Partijen hebben naar huidig Nederlands recht niet of nauwelijks zeggenschap over de wijze waarop een deskundigenonderzoek wordt verricht, zoals aangeduid in par. 6.3 en beschreven in par. 6.4. De deskundige heeft binnen de grenzen van de opdracht de nodige vrijheid om het onderzoek te verrichten op de wijze die hem het beste voorkomt. De deskundige bepaalt in beginsel zelf in welke mate partijen in het deskundigenonderzoek mogen participeren, tenzij de rechter bepaalt dat de deskundige partijen gelegenheid moet geven om een bepaalde onderzoekshandeling bij te wonen. Partijen mogen bij de deskundige opmerkingen maken en verzoeken doen, maar daarmee mogen zij de opdracht aan de deskundige niet aanvullen of uitbreiden. Onzeker is in hoeverre de deskundige partijen gelegenheid moet geven om opmerkingen te maken en verzoeken te doen naar aanleiding van het deskundigenadvies. Onzeker is ook in hoeverre de deskundige in het deskundigenadvies behoort te reageren op de opmerkingen en verzoeken van partijen.
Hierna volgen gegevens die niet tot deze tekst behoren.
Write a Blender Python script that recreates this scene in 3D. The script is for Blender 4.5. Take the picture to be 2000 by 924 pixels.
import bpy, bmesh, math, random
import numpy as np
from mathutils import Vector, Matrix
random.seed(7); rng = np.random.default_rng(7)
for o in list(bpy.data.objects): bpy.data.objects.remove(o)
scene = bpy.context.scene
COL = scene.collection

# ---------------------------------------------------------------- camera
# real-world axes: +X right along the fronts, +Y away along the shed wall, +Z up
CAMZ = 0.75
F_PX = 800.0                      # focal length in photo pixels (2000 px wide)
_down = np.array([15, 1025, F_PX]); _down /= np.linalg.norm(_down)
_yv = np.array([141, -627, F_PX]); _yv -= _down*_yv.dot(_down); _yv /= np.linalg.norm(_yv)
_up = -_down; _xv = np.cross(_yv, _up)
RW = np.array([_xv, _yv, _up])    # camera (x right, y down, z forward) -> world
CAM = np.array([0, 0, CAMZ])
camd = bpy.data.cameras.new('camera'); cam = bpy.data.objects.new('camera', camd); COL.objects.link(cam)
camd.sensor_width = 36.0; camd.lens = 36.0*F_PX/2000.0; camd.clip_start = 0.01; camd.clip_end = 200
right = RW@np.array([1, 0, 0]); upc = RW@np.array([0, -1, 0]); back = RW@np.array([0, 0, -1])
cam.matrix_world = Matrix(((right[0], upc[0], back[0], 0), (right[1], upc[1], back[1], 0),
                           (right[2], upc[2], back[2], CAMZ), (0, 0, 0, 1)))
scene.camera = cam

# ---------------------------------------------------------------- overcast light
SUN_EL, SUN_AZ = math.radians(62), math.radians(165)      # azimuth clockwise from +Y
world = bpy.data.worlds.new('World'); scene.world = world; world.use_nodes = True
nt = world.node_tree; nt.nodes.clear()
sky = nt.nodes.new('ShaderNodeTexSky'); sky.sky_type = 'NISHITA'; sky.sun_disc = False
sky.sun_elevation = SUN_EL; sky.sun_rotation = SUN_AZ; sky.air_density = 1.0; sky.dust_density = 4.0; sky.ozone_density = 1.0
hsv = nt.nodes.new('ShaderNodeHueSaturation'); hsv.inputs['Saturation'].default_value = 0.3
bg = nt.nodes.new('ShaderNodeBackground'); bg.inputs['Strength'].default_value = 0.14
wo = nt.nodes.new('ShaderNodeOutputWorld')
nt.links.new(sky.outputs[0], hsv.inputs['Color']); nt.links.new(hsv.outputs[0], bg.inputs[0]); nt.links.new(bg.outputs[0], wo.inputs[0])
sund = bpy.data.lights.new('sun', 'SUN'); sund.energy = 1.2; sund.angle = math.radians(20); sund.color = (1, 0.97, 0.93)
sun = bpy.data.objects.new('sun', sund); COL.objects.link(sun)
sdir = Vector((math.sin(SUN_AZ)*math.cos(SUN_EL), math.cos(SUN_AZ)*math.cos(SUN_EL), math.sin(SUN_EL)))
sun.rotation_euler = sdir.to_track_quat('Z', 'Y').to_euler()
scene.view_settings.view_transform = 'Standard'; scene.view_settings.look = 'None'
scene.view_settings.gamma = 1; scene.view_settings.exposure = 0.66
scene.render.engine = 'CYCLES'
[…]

Nadat het deskundigenadvies is uitgebracht, heeft een partij er geen aanspraak op dat de deskundige opheldering verschaft over onderdelen van het deskundigenadvies die haar onvoldoende duidelijk zijn, zoals besproken in par. 7.4.2.3. Wel mogen partijen bij de rechter commentaar leveren op het deskundigenadvies. De deskundige heeft hierbij geen rol meer, tenzij de rechter anders bepaalt.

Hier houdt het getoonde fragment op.